Output exactly the lines that run from the line containing "def rz(x, y): return" through the line containing "c.slab([(x0, 37, rz(x0, 37)", with both ends included.

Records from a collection
------------------------------------------------

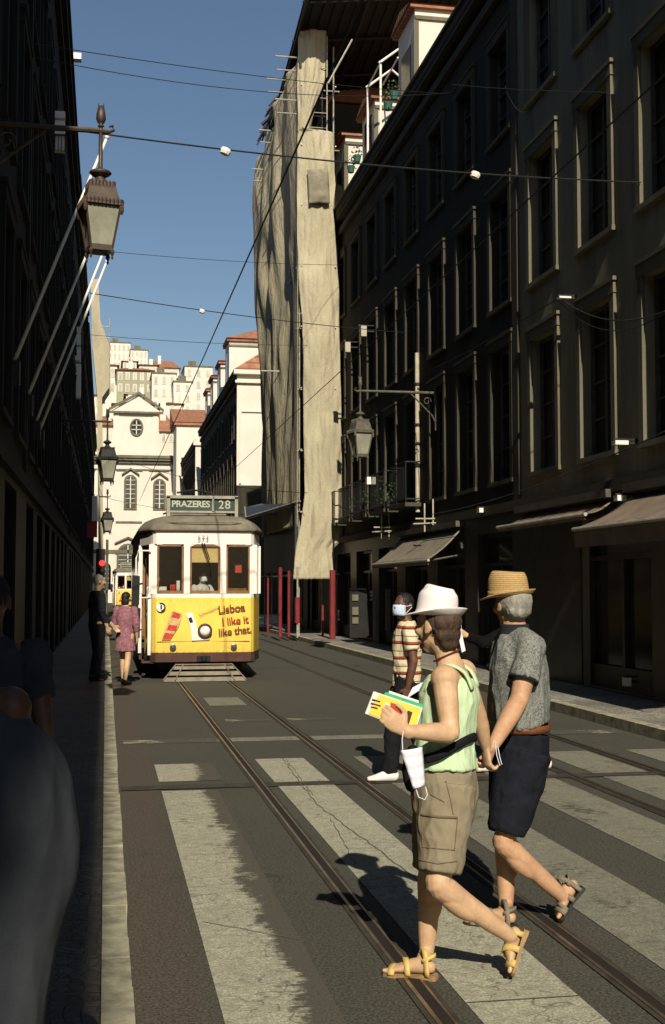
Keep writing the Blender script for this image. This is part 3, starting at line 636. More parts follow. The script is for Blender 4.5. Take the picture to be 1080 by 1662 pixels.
for (px_, py_, top, thick) in ((540, 1037, 2.2, .09), (455, 1034, 2.3, .06), (469, 1034, 2.2, .045), (435, 1028, 2.0, .035), (524, 1032, 1.1, .04)):
    p = onZ(px_, py_, .12); c = MB(); c.tube([p, p + V(0, 0, top - .12)], thick, 10); c.build('red_leg', m['red'], sf)
p = onZ(483, 1035, .12); c = MB(); c.tube([p, p + V(0, 0, 2.2)], .03, 8); c.build('leg', m['galv'], sf); c = MB(); c.tube([p + V(0, 0, .45), p + V(0, 0, 1.25)], .085, 10); c.build('foam_wrap', m['red'], sf)
# protective fan over the street side
c = MB(); A_ = V(6.1, 39.0, 4.35); B_ = V(4.75, 42.5, 4.0); C_ = V(5.1, 46, 4.6); D_ = V(6.1, 47.5, 4.9)
c.slab([A_, B_, C_, D_], (0, 0, .07)); c.build('fan_deck', m['shop'], sf)
c = MB(); c.box((5.95, 39.1, 2.2), (6.05, 47, 4.3)); c.build('hoarding', m['shop'], sf)
for yy in (39.2,): c = MB(); c.tube([A_ + V(0, 0, .09), B_ + V(0, 0, .09)], .03, 6); c.tube([B_ + V(0, 0, .09), C_ + V(0, 0, .09)], .03, 6); c.build('edge_rail', m['galv'], sf)
# temporary roof
tr = thing('temporary_roof', 'dark corrugated temporary roof over the netted building, seen from below', 'roof', (11, 42, 19.6))
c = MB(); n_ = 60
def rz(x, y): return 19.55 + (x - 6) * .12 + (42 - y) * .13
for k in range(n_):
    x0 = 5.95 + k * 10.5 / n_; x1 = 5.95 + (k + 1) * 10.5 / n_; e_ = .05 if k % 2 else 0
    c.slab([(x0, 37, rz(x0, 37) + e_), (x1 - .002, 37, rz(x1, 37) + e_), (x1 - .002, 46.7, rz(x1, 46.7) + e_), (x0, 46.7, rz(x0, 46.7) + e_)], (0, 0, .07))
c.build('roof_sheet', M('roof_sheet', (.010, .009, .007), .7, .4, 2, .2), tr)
c = MB()
for yy in (37.3, 39.5, 41.8, 44.1, 46.4): c.tube([(5.9, yy, rz(5.9, yy) - .08), (16.4, yy, rz(16.4, yy) - .08)], .05, 6)
for k in range(6): c.tube([(6 + k * 2, 37, rz(6 + k * 2, 37) - .15), (6 + k * 2, 46.7, rz(6 + k * 2, 46.7) - .15)], .05, 6)
c.build('roof_beam', m['iron'], tr)
c = MB(); n = 0
for k in range(26):
    yy = 43.4 + k * .13; c.tube([(5.95, yy, 19.5), (5.75 + random.uniform(-.2, .05), yy, 19.0 + random.uniform(-.3, .2))], .03, 5)
c.build('loose_edge', m['iron'], tr)
c = MB(); c.tube([onY(533, 135, 37.5), onY(572, 64, 37.5)], .03, 6); br_ = c.build('diagonal_brace', m['galv'], tr)
# ------------------------------------------------------------------ awnings, pipe, boxes on right row
def awning(label, y0, y1, zw, zf, xf, mt, val=.22, group='awnings over the right pavement'):
    r = thing('awning', label, 'awning', (7.5, (y0 + y1) / 2, zw), group)
    c = MB(); n1 = 24; top = []
    for i in range(n1 + 1):
        yy = y0 + (y1 - y0) * i / n1
        for j in range(9):
            t = j / 8; top.append((7.46 + (xf - 7.46) * t, yy, zw + (zf - zw) * t - .06 * math.sin(math.pi * t) - .015 * math.sin(i * 2.1) * t))
    c.add(top, [(i * 9 + j, i * 9 + j + 1, (i + 1) * 9 + j + 1, (i + 1) * 9 + j) for i in range(n1) for j in range(8)])
    o = c.build('canopy', m[mt], r, True); md = o.modifiers.new('t', 'SOLIDIFY'); md.thickness = .012
    if val:
        c = MB(); vv = []
        for i in range(n1 * 2 + 1):
            yy = y0 + (y1 - y0) * i / n1 / 2; vv += [(xf - .01, yy, zf - .02), (xf + .01 + .015 * math.sin(i * .9), yy, zf - val)]
        c.add(vv, [(2 * i, 2 * i + 1, 2 * i + 3, 2 * i + 2) for i in range(n1 * 2)]); o = c.build('valance', m[mt], r); md = o.modifiers.new('t', 'SOLIDIFY'); md.thickness = .008
    c = MB(); c.tube([(xf, y0 - .05, zf - .02), (xf, y1 + .05, zf - .02)], .03, 8); c.build('front_bar', m['galv'], r)
    for yy in (y0 + .15, y1 - .15):
        c = MB(); c.tube([(7.45, yy, zf + .1), (xf + .03, yy, zf - .03)], .02, 6); c.build('arm', m['iron_grey'], r)
    c = MB(); c.box((7.3, y0 - .05, zw + .02), (7.5, y1 + .05, zw + .14)); c.build('cassette', m['frame'], r)
awning('brown sunlit awning above the man with the face mask', 25.3, 30.8, 2.95, 2.27, 6.7, 'awning_grey', .12)
awning('wide brown awning with hanging valance at the right edge', 11.5, 16.6, 3.02, 2.52, 6.55, 'awning', .28)
awning('half-closed shallow awning between the other two awnings', 17.3, 21.4, 3.0, 2.78, 6.98, 'awning', .10)
m['pipe'] = M('pipe_grey', (.42, .38, .28), .6, .3, 4, .1)
c = MB(); c.tube([(7.43, 29.0, 3.5), (7.43, 29.0, 7.4)], .055, 10); dp = c.build('downpipe', m['pipe']); tag(dp, 'white downpipe running up the dark facade beside the bracket lantern', 'pipe')
c = MB()
for z in (4.6, 5.6, 6.6): c.lathe((7.43, 29.0, z), [(.085, 0), (.085, .06)], 10)
c.build('bracket', m['iron'], dp)
def boxsign(nm, label, px_, py_, X, hw, hh, cat, mt='plastic_white', th=.14):
    p = onX(px_, py_, X); c = MB(); r = thing(nm, label, cat, (p.x, p.y, p.z - hh))
    c.box((p.x - hw, p.y, p.z - hh), (p.x + hw, p.y + th, p.z + hh)); c.build('panel', m[mt], r)
    c = MB(); c.box((p.x - hw - .02, p.y + .02, p.z + hh), (7.5, p.y + .06, p.z + hh + .03)); c.box((p.x + hw, p.y + .02, p.z - .02), (7.5, p.y + .06, p.z + .02)); c.build('mount', m['iron'], r)
boxsign('hanging_sign', 'small blank sunlit plate on the dark facade, nearer the netting', 565, 563, 7.15, .08, .15, 'sign', 'pipe')
boxsign('hanging_sign', 'small blank sunlit plate on the dark facade, further from the netting', 591, 537, 7.15, .08, .15, 'sign', 'pipe')
boxsign('floodlight', 'white box floodlight on the facade under the bracket lantern', 603, 780, 7.1, .12, .1, 'floodlight')
boxsign('facade_lamp', 'white curved lamp arm head on the near stucco facade', 1010, 718, 7.25, .10, .03, 'lamp')
boxsign('camera_box', 'small white camera box above the middle awning', 1010, 808, 7.3, .07, .04, 'camera')
boxsign('wall_vent', 'little barred vent plate on the shop wall right of the sunlit awning', 752, 886, 7.42, .05, .05, 'vent', 'stone_dark', .03)
boxsign('alarm_box', 'small white alarm box above the shop cornice between two windows', 781, 828, 7.3, .05, .045, 'alarm box')
boxsign('door_plate', 'small bright metal plate low on the dark shop door at right', 1021, 1107, 7.35, .04, .06, 'plate')
boxsign('wall_bracket', 'short white cable bracket under the upper near window', 918, 482, 7.3, .10, .015, 'bracket')
boxsign('door_panel', 'narrow sunlit door edge at the shop behind the masked man', 631, 990, 7.2, .05, .55, 'door', 'frame')
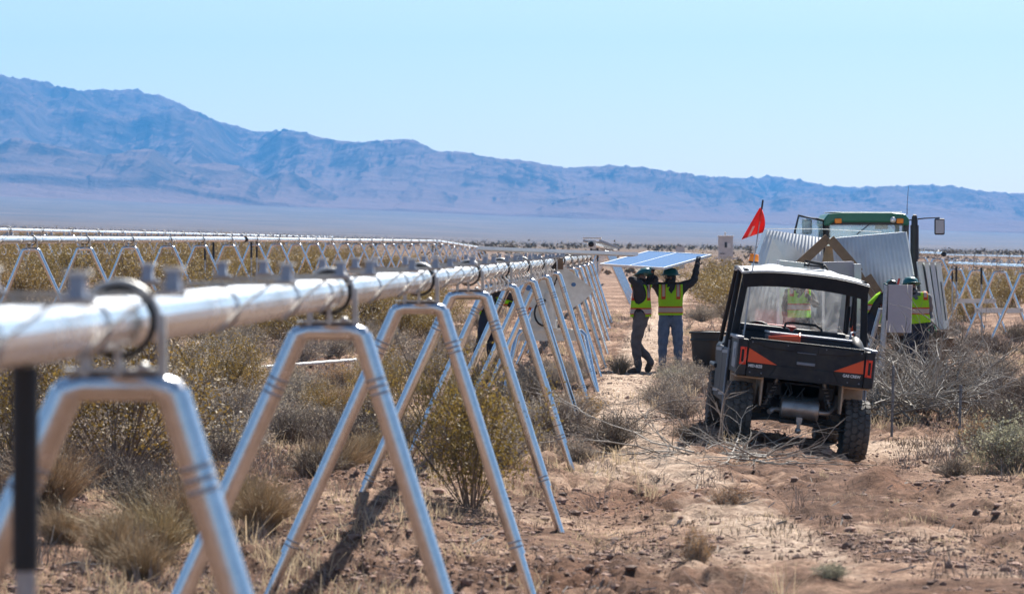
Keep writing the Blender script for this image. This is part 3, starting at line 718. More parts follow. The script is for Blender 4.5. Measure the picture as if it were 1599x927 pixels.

------------------------------------------------

**Solution:**
def rz(x, y): return 19.55 + (x - 6) * .12 + (42 - y) * .13
for k in range(n_):
    x0 = 5.95 + k * 10.5 / n_; x1 = 5.95 + (k + 1) * 10.5 / n_; e_ = .05 if k % 2 else 0
    c.slab([(x0, 37, rz(x0, 37) + e_), (x1 - .002, 37, rz(x1, 37) + e_), (x1 - .002, 46.7, rz(x1, 46.7) + e_), (x0, 46.7, rz(x0, 46.7) + e_)], (0, 0, .07))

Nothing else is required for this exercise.